Ve derken İstanbul'da bir dizi zelzele oldu. Orta şiddette deprem dedi uzmanlar. Fakat bu orta şiddet, nasıl bir orta şiddetse, 151 kişinin camdan atlamasına sebebiyet verdi. Merkez üssü Silivri açıklarındaki deprem, Silivri'deki İmamoğlu'nu unutturdu herkese. Ucuzdu-pahalıydı diye konuşmayıp alışverişe koştu millet. Benzincilerde kuyruk oldu, herkes deposunu doldurmaya baktı. Can kaygısı nicelerine cananı unutturdu. "Yevme la yenfeu"dan sahneler izledik.
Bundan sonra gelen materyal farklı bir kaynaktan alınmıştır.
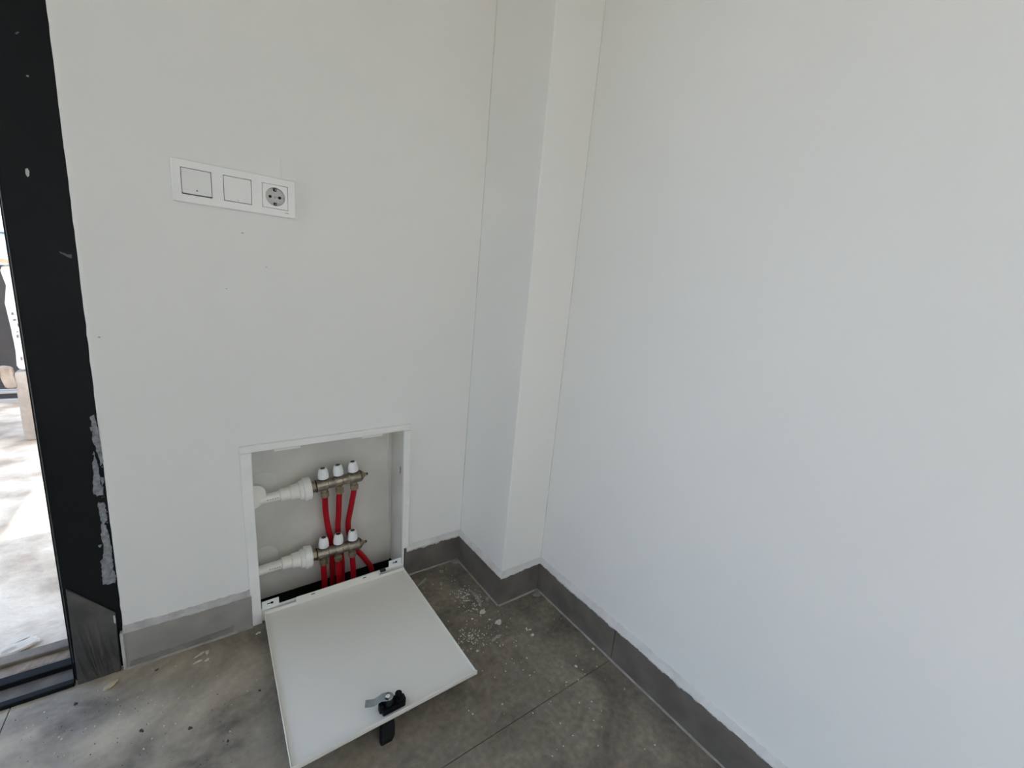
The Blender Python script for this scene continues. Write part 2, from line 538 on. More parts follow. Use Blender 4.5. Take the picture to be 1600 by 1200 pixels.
# ---- skirting of cut floor tile, filler along its top, grout along its foot
def bead(path, nrm, mname, parent, rise, lap, seed, name='filler_bead', over=0.0):
    """irregular filler from the wall down over the top edge of the skirting"""
    a, b = Vector((*path[0], 0)), Vector((*path[1], 0))
    nv = Vector((*nrm, 0))
    L = (b - a).length
    n = max(8, int(L / 0.0025))
    bm = bmesh.new()
    rows = []
    for k in range(n + 1):
        p = a.lerp(b, k / n)
        s = L * k / n
        up = rise * (1 + 0.22 * noise.noise((s * 15, seed, 0)) + 0.22 * noise.noise((s * 110, seed, 3)))
        lo = max(-0.0005, lap * (0.45 + 0.8 * noise.noise((s * 9, seed, 7)) + 0.55 * noise.noise((s * 60, seed, 9)) + 0.35 * noise.noise((s * 190, seed, 5))))
        rows.append([bm.verts.new(q) for q in (
            p - nv * 0.002 + Vector((0, 0, HS + up)), p + nv * 0.0012 + Vector((0, 0, HS + up * 0.9)),
            p + nv * (TS * 0.45) + Vector((0, 0, HS + up * 0.35)),
            p + nv * (TS + 0.0006) + Vector((0, 0, HS + 0.0012)), p + nv * (TS + 0.0010) + Vector((0, 0, HS - lo)),
            p + nv * (TS - 0.001) + Vector((0, 0, HS - lo - 0.0004)))])
    for r0, r1 in zip(rows, rows[1:]):
        for k in range(5):
            bm.faces.new((r0[k], r0[k + 1], r1[k + 1], r1[k]))
    bmesh.ops.recalc_face_normals(bm, faces=bm.faces[:])
    return obj(name, bm, mname, parent, smooth=True)

def grout(path, nrm, parent, w=0.004, m='grout'):
    a, b = Vector((*path[0], 0)), Vector((*path[1], 0))
    nv = Vector((*nrm, 0))
    n = max(6, int((b - a).length / 0.01))
    bm = bmesh.new()
    rows = []
    for k in range(n + 1):
        p = a.lerp(b, k / n)
        ww = w * (1 + 0.4 * noise.noise((k * 0.31, a.x * 7, a.y * 5)))
        rows.append([bm.verts.new(p + nv * (TS - 0.001) + Vector((0, 0, 0.0035))), bm.verts.new(p + nv * (TS + 0.0008) + Vector((0, 0, 0.003))),
                     bm.verts.new(p + nv * (TS + ww) + Vector((0, 0, -0.0002)))])
    for r0, r1 in zip(rows, rows[1:]):
        for k in range(2):
            bm.faces.new((r0[k], r0[k + 1], r1[k + 1], r1[k]))
    bmesh.ops.recalc_face_normals(bm, faces=bm.faces[:])
    return obj('grout_line', bm, m, parent, smooth=True)

bl = empty('baseboard_left', **STRUCT)
obj('skirting_tile', box(-0.179, 0.0735, -TS, 0.004, 0.0, HS, 0.0012, 1), 'skirt_dusty', bl)
bead(((-0.179, 0), (0.073, 0)), (0, -1), 'caulk_grey', bl, 0.012, 0.004, 1.3)
grout(((-0.179, 0), (0.0735, 0)), (0, -1), bl, 0.0045)
obj('end_filler', box(-0.1835, -0.1775, -TS - 0.002, 0.0, 0.0, HS + 0.002, 0.0012, 1), 'caulk_grey', bl)
obj('skirting_tile', box(0.4950, XA - 0.0005, -TS, 0.004, 0.0, HS, 0.0012, 1), 'skirt', bl)
bead(((0.500, 0), (XA - 0.002, 0)), (0, -1), 'caulk', bl, 0.012, 0.011, 4.1)
grout(((0.4925, 0), (XA - TS, 0)), (0, -1), bl, 0.0035)

rnd = random.Random(2)
bm = bmesh.new()
ragged(bm, [(203, 1043), (204, 1033), (250, 1018), (300, 1001), (340, 987), (366, 977), (364, 987), (320, 1003), (268, 1022)], rnd, -TS, 0.0004, 0.6, 4.0)
obj('dirt_streak', bm, 'streak', bl)
bp = empty('baseboard_pillar', **STRUCT)
obj('skirting_tile', box(XA - TS, XA + 0.004, -DP - TS + 0.0006, -TS - 0.0008, 0.0, HS, 0.0010, 1), 'skirt', bp)
obj('skirting_tile', box(XA - TS + 0.0008, XC - TS - 0.0008, -DP - TS, -DP + 0.004, 0.0, HS, 0.0010, 1), 'skirt', bp)
bead(((XA, -0.002), (XA, -DP - TS)), (-1, 0), 'caulk', bp, 0.012, 0.003, 8.2)
bead(((XA - TS, -DP), (XC - 0.002, -DP)), (0, -1), 'caulk', bp, 0.012, 0.008, 11.7)
grout(((XA, -TS), (XA, -DP - TS)), (-1, 0), bp, 0.004)
grout(((XA - TS, -DP), (XC - TS, -DP)), (0, -1), bp, 0.004)

br = empty('baseboard_right', **STRUCT)
ys = [-DP - TS + 0.0122, -0.587, -1.187, -1.787, REAR]
for a, b in zip(ys, ys[1:]):
    obj('skirting_tile', box(XC - TS, XC + 0.004, b + 0.0008, a - 0.0008, 0.0, HS, 0.0010, 1), 'skirt', br)
bead(((XC, -DP - 0.004), (XC, REAR)), (-1, 0), 'caulk', br, 0.013, 0.006, 21.4)
grout(((XC, -DP - TS), (XC, REAR)), (-1, 0), br, 0.004)

# dabs of grout in the inner corners of the floor
rnd = random.Random(11)
for (x, y) in ((XA - TS - 0.004, -TS - 0.006), (XC - TS - 0.006, -DP - TS - 0.008)):
    add = add_blob(bmesh.new(), (x - 0.004, y - 0.004, 0.0), 0.017, rnd, h=0.0014, rough=0.5)
    obj('corner_grout', add, 'grout', floor)

# ---- door frame, sheet metal painted black
door = empty('door_1', **STRUCT)
obj('casing', box(DX1 + 0.0045, -0.1715, FY, WT - 0.06, 0.0, DZ + 0.085, 0.0012, 2), 'black', door)
obj('inner_strip', box(DX1, DX1 + 0.0040, FY + 0.005, WT - 0.03, 0.0, DZ, 0.0006, 1), 'black', door)
obj('edge_strip', box(DX1 + 0.0038, DX1 + 0.0052, FY - 0.0012, FY + 0.006, 0.05, DZ, 0.0004, 1), 'edge', door)  # thin paler grey strip along the casing edge
obj('casing', box(DX0 - 0.09, DX0, FY, WT - 0.06, 0.0, DZ + 0.085, 0.0012, 2), 'black', door)
obj('head_casing', box(DX0, DX1 + 0.0045, FY, WT - 0.06, DZ, DZ + 0.085, 0.0012, 2), 'black', door)
# threshold profiles, front to back
obj('threshold_rail', box(DX0, DX1 + 0.004, -0.013, 0.003, -0.004, 0.009, 0.002, 2), 'thr_black', door)
obj('threshold_plate', box(DX0, DX1, 0.003, 0.044, -0.010, 0.004, 0.001, 1), 'thr_grey', door)
obj('threshold_rail', box(DX0, DX1, 0.044, 0.070, -0.010, 0.015, 0.002, 2), 'thr_black', door)
obj('threshold_gutter', box(DX0, DX1, 0.070, 0.122, -0.02, 0.001, 0.001, 1), 'dirt', door)
obj('threshold_bar', box(DX0, DX1, 0.120, 0.152, -0.02, 0.010, 0.003, 2), 'thr_dust', door)

rnd = random.Random(7)
for poly in (
    [(141, 652), (147, 648), (150, 655), (157, 690), (161, 722), (158, 728), (150, 700), (145, 688), (145, 672)],
    [(147, 705), (150, 716), (157, 745), (162, 762), (161, 772), (152, 776), (145, 768), (146, 745), (145, 722)],
    [(157, 746), (162, 745), (162, 756), (158, 760)],
    [(153, 784), (164, 786), (166, 800), (168, 812), (162, 820), (158, 812), (155, 800)],
    [(158, 818), (166, 820), (172, 845), (176, 868), (177, 890), (182, 900), (180, 910), (162, 913), (160, 905), (159, 882), (163, 858), (158, 838)],
    [(153, 851), (159, 850), (158, 856)],
    [(141, 668), (145, 666), (146, 672), (143, 674)],
    [(157, 876), (161, 872), (160, 884)],
):
    obj('plaster_smear', ragged(bmesh.new(), poly, rnd, FY, 0.0016, 1.1, 3.0), 'plaster', door)
bm = bmesh.new()
for k in range(46):
    v = rnd.uniform(650, 905)
    u = 151 + (v - 650) * 0.082 + rnd.gauss(0, 4.0)
    add_blob(bm, at(u, v, 'y', FY), rnd.uniform(0.0005, 0.0015), rnd, 'y', 0.0009, n=6)
obj('plaster_flecks', bm, 'plaster', door, props=dict(kind='stuff'))
obj('paint_fleck', ragged(bmesh.new(), [(39.5, 264), (43, 263), (46, 268), (46, 275), (43, 277), (40, 272)], rnd, FY, 0.0008, 0.3, 3.0), 'white_plaster', door)
obj('paint_fleck', ragged(bmesh.new(), [(41, 117.5), (45, 118), (45, 120.5), (41, 119.5)], rnd, FY, 0.0006, 0.2, 3.0), 'plaster', door)
for poly in ([(92, 392), (104, 397), (112, 398), (112, 404), (104, 401), (94, 395)], [(23, 51), (29, 49), (30, 51), (25, 54)]):
    obj('scuff', ragged(bmesh.new(), poly, rnd, FY, 0.0003, 0.4, 3.0), 'edge', door)
for poly in ([(177.5, 960), (180, 961), (181, 978), (178.5, 980)], [(180, 997), (184, 998), (182, 1013), (178.5, 1016)]):
    obj('plaster_drip', ragged(bmesh.new(), poly, rnd, FY - 0.003, 0.0020, 0.5, 3.0), 'white_plaster', door)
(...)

Fatih'teki bir metruk binadan başka hiçbir binaya zarar gelmediğini hatırlayalım şimdi düşünürken. Can pazarı yaşanmadı, enkaz altında sevdiklerini aramak zorunda kalmadı hiç kimse. Buna rağmen panik yaptı şehrin neredeyse tamamı. Bu bize bir şeyi gösterdi, zihnimizin bir tarafında deprem hep var ve ondan çok korkuyoruz. Fakat şayan-ı hayrettir ki Maraş depreminin üzerinden sadece iki yıl geçmesine, yaşananlar terütaze hatırımızda olmasına ve bilinçaltımızda sürekli onunla meşgul olmamıza rağmen sanki haşir sabahına kadar ertelenmiş bir atinin konusuymuş gibi davranıyoruz. Saçma fakat gerçek. Durumumuz bu.